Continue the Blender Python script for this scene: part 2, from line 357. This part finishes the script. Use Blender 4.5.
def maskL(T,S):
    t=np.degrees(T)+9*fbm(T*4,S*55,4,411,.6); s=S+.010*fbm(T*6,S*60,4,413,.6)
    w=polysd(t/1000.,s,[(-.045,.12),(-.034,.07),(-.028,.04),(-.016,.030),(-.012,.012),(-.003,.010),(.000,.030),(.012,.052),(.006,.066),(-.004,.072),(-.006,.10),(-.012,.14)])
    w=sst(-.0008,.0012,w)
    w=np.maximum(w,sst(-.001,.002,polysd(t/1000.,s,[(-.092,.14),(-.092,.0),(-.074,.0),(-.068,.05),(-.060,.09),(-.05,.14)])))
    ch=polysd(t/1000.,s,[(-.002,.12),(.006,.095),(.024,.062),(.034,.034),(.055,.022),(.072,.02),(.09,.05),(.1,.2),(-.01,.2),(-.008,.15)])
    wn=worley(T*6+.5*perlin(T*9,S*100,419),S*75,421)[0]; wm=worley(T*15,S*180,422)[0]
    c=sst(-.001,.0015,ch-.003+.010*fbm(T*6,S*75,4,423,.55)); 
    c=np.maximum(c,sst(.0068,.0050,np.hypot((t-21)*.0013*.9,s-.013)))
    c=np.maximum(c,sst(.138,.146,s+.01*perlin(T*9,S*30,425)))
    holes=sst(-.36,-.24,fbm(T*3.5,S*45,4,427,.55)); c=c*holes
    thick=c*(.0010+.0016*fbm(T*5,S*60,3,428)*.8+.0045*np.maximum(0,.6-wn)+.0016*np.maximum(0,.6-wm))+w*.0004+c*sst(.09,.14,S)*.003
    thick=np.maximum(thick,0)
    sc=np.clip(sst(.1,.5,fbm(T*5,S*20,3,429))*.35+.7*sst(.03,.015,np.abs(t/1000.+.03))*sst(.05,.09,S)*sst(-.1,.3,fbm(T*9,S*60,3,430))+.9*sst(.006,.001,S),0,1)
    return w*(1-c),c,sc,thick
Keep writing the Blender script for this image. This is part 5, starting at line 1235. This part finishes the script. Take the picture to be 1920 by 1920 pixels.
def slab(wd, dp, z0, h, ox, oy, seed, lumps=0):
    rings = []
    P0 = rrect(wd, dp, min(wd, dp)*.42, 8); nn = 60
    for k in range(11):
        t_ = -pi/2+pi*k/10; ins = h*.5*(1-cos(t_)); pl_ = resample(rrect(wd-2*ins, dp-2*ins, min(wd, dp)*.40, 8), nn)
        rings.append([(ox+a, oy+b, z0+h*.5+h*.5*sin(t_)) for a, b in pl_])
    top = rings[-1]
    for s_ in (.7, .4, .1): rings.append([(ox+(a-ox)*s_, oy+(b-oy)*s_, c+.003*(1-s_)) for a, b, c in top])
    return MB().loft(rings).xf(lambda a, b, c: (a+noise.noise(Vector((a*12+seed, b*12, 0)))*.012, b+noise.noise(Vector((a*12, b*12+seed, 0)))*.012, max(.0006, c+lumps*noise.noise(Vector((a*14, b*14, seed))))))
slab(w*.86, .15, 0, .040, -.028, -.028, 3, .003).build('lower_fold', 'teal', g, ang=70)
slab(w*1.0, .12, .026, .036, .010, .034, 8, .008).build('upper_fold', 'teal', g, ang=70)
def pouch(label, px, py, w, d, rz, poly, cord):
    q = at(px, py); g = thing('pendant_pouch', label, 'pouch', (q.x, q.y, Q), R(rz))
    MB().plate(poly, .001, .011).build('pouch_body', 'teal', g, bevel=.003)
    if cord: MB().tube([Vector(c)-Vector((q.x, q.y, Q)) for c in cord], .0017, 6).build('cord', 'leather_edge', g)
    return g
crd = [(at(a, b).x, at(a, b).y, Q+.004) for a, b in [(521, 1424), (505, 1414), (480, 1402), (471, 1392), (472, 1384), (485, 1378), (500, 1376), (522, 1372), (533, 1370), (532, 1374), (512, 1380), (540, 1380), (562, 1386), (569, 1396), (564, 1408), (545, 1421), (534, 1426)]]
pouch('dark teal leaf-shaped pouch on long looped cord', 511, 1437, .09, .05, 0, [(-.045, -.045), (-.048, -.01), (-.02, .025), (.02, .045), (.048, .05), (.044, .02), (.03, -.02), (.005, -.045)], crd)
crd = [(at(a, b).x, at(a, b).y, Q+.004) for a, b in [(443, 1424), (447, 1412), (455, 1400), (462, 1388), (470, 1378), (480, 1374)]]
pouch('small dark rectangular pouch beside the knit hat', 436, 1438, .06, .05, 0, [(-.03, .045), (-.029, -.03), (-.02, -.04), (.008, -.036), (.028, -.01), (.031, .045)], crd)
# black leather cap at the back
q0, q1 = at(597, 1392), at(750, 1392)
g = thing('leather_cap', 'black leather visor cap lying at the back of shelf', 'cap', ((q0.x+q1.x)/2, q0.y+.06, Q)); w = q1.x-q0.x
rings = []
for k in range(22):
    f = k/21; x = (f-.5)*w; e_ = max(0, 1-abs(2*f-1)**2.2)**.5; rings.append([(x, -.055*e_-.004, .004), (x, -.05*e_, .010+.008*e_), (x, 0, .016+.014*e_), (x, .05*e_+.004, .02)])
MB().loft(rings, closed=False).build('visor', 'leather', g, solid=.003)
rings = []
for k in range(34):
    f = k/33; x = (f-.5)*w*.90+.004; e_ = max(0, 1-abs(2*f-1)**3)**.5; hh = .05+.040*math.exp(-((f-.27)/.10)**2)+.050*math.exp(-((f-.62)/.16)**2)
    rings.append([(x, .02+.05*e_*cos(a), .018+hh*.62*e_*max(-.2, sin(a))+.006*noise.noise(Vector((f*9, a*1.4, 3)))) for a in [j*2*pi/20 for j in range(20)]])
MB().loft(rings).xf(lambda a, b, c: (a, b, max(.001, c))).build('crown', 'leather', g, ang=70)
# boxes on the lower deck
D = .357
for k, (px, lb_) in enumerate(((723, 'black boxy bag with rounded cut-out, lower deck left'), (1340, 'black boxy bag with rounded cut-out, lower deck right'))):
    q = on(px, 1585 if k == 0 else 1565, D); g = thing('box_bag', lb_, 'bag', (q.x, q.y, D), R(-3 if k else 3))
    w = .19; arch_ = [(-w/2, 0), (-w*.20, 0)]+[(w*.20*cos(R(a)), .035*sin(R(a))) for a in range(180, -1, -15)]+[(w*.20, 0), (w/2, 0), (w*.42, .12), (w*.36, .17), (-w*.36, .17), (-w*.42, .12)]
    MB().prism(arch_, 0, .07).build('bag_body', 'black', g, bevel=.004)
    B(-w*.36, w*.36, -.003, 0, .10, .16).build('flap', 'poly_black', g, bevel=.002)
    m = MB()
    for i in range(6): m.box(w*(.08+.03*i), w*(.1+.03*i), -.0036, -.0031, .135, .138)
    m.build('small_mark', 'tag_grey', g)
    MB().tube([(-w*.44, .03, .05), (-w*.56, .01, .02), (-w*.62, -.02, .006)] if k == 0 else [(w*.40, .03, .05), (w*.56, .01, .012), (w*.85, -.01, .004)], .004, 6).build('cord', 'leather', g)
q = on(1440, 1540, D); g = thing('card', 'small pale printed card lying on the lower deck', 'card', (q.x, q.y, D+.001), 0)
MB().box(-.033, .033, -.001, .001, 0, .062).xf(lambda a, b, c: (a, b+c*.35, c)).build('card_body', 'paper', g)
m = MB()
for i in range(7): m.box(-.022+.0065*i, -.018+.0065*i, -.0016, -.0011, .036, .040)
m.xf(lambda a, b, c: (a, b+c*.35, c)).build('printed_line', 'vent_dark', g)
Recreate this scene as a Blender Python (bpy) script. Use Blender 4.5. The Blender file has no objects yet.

+---+

→ **What the task requires**
Retype the entries exactly, including every line.

→ **Solved exercise**
Continue the Blender Python script for this scene: part 2, from line 357. This part finishes the script. Use Blender 4.5.
def maskL(T,S):
    t=np.degrees(T)+9*fbm(T*4,S*55,4,411,.6); s=S+.010*fbm(T*6,S*60,4,413,.6)
    w=polysd(t/1000.,s,[(-.045,.12),(-.034,.07),(-.028,.04),(-.016,.030),(-.012,.012),(-.003,.010),(.000,.030),(.012,.052),(.006,.066),(-.004,.072),(-.006,.10),(-.012,.14)])
    w=sst(-.0008,.0012,w)
    w=np.maximum(w,sst(-.001,.002,polysd(t/1000.,s,[(-.092,.14),(-.092,.0),(-.074,.0),(-.068,.05),(-.060,.09),(-.05,.14)])))
    ch=polysd(t/1000.,s,[(-.002,.12),(.006,.095),(.024,.062),(.034,.034),(.055,.022),(.072,.02),(.09,.05),(.1,.2),(-.01,.2),(-.008,.15)])
    wn=worley(T*6+.5*perlin(T*9,S*100,419),S*75,421)[0]; wm=worley(T*15,S*180,422)[0]
    c=sst(-.001,.0015,ch-.003+.010*fbm(T*6,S*75,4,423,.55)); 
    c=np.maximum(c,sst(.0068,.0050,np.hypot((t-21)*.0013*.9,s-.013)))
    c=np.maximum(c,sst(.138,.146,s+.01*perlin(T*9,S*30,425)))
    holes=sst(-.36,-.24,fbm(T*3.5,S*45,4,427,.55)); c=c*holes
    thick=c*(.0010+.0016*fbm(T*5,S*60,3,428)*.8+.0045*np.maximum(0,.6-wn)+.0016*np.maximum(0,.6-wm))+w*.0004+c*sst(.09,.14,S)*.003
    thick=np.maximum(thick,0)
    sc=np.clip(sst(.1,.5,fbm(T*5,S*20,3,429))*.35+.7*sst(.03,.015,np.abs(t/1000.+.03))*sst(.05,.09,S)*sst(-.1,.3,fbm(T*9,S*60,3,430))+.9*sst(.006,.001,S),0,1)
    return w*(1-c),c,sc,thick
Keep writing the Blender script for this image. This is part 5, starting at line 1235. This part finishes the script. Take the picture to be 1920 by 1920 pixels.
def slab(wd, dp, z0, h, ox, oy, seed, lumps=0):
    rings = []
    P0 = rrect(wd, dp, min(wd, dp)*.42, 8); nn = 60
    for k in range(11):
        t_ = -pi/2+pi*k/10; ins = h*.5*(1-cos(t_)); pl_ = resample(rrect(wd-2*ins, dp-2*ins, min(wd, dp)*.40, 8), nn)
        rings.append([(ox+a, oy+b, z0+h*.5+h*.5*sin(t_)) for a, b in pl_])
    top = rings[-1]
    for s_ in (.7, .4, .1): rings.append([(ox+(a-ox)*s_, oy+(b-oy)*s_, c+.003*(1-s_)) for a, b, c in top])
    return MB().loft(rings).xf(lambda a, b, c: (a+noise.noise(Vector((a*12+seed, b*12, 0)))*.012, b+noise.noise(Vector((a*12, b*12+seed, 0)))*.012, max(.0006, c+lumps*noise.noise(Vector((a*14, b*14, seed))))))
slab(w*.86, .15, 0, .040, -.028, -.028, 3, .003).build('lower_fold', 'teal', g, ang=70)
slab(w*1.0, .12, .026, .036, .010, .034, 8, .008).build('upper_fold', 'teal', g, ang=70)
def pouch(label, px, py, w, d, rz, poly, cord):
    q = at(px, py); g = thing('pendant_pouch', label, 'pouch', (q.x, q.y, Q), R(rz))
    MB().plate(poly, .001, .011).build('pouch_body', 'teal', g, bevel=.003)
    if cord: MB().tube([Vector(c)-Vector((q.x, q.y, Q)) for c in cord], .0017, 6).build('cord', 'leather_edge', g)
    return g
crd = [(at(a, b).x, at(a, b).y, Q+.004) for a, b in [(521, 1424), (505, 1414), (480, 1402), (471, 1392), (472, 1384), (485, 1378), (500, 1376), (522, 1372), (533, 1370), (532, 1374), (512, 1380), (540, 1380), (562, 1386), (569, 1396), (564, 1408), (545, 1421), (534, 1426)]]
pouch('dark teal leaf-shaped pouch on long looped cord', 511, 1437, .09, .05, 0, [(-.045, -.045), (-.048, -.01), (-.02, .025), (.02, .045), (.048, .05), (.044, .02), (.03, -.02), (.005, -.045)], crd)
crd = [(at(a, b).x, at(a, b).y, Q+.004) for a, b in [(443, 1424), (447, 1412), (455, 1400), (462, 1388), (470, 1378), (480, 1374)]]
pouch('small dark rectangular pouch beside the knit hat', 436, 1438, .06, .05, 0, [(-.03, .045), (-.029, -.03), (-.02, -.04), (.008, -.036), (.028, -.01), (.031, .045)], crd)
# black leather cap at the back
q0, q1 = at(597, 1392), at(750, 1392)
g = thing('leather_cap', 'black leather visor cap lying at the back of shelf', 'cap', ((q0.x+q1.x)/2, q0.y+.06, Q)); w = q1.x-q0.x
rings = []
for k in range(22):
    f = k/21; x = (f-.5)*w; e_ = max(0, 1-abs(2*f-1)**2.2)**.5; rings.append([(x, -.055*e_-.004, .004), (x, -.05*e_, .010+.008*e_), (x, 0, .016+.014*e_), (x, .05*e_+.004, .02)])
MB().loft(rings, closed=False).build('visor', 'leather', g, solid=.003)
rings = []
for k in range(34):
    f = k/33; x = (f-.5)*w*.90+.004; e_ = max(0, 1-abs(2*f-1)**3)**.5; hh = .05+.040*math.exp(-((f-.27)/.10)**2)+.050*math.exp(-((f-.62)/.16)**2)
    rings.append([(x, .02+.05*e_*cos(a), .018+hh*.62*e_*max(-.2, sin(a))+.006*noise.noise(Vector((f*9, a*1.4, 3)))) for a in [j*2*pi/20 for j in range(20)]])
MB().loft(rings).xf(lambda a, b, c: (a, b, max(.001, c))).build('crown', 'leather', g, ang=70)
# boxes on the lower deck
D = .357
for k, (px, lb_) in enumerate(((723, 'black boxy bag with rounded cut-out, lower deck left'), (1340, 'black boxy bag with rounded cut-out, lower deck right'))):
    q = on(px, 1585 if k == 0 else 1565, D); g = thing('box_bag', lb_, 'bag', (q.x, q.y, D), R(-3 if k else 3))
    w = .19; arch_ = [(-w/2, 0), (-w*.20, 0)]+[(w*.20*cos(R(a)), .035*sin(R(a))) for a in range(180, -1, -15)]+[(w*.20, 0), (w/2, 0), (w*.42, .12), (w*.36, .17), (-w*.36, .17), (-w*.42, .12)]
    MB().prism(arch_, 0, .07).build('bag_body', 'black', g, bevel=.004)
    B(-w*.36, w*.36, -.003, 0, .10, .16).build('flap', 'poly_black', g, bevel=.002)
    m = MB()
    for i in range(6): m.box(w*(.08+.03*i), w*(.1+.03*i), -.0036, -.0031, .135, .138)
    m.build('small_mark', 'tag_grey', g)
    MB().tube([(-w*.44, .03, .05), (-w*.56, .01, .02), (-w*.62, -.02, .006)] if k == 0 else [(w*.40, .03, .05), (w*.56, .01, .012), (w*.85, -.01, .004)], .004, 6).build('cord', 'leather', g)
q = on(1440, 1540, D); g = thing('card', 'small pale printed card lying on the lower deck', 'card', (q.x, q.y, D+.001), 0)
MB().box(-.033, .033, -.001, .001, 0, .062).xf(lambda a, b, c: (a, b+c*.35, c)).build('card_body', 'paper', g)
m = MB()
for i in range(7): m.box(-.022+.0065*i, -.018+.0065*i, -.0016, -.0011, .036, .040)
m.xf(lambda a, b, c: (a, b+c*.35, c)).build('printed_line', 'vent_dark', g)
Recreate this scene as a Blender Python (bpy) script. Use Blender 4.5. The Blender file has no objects yet.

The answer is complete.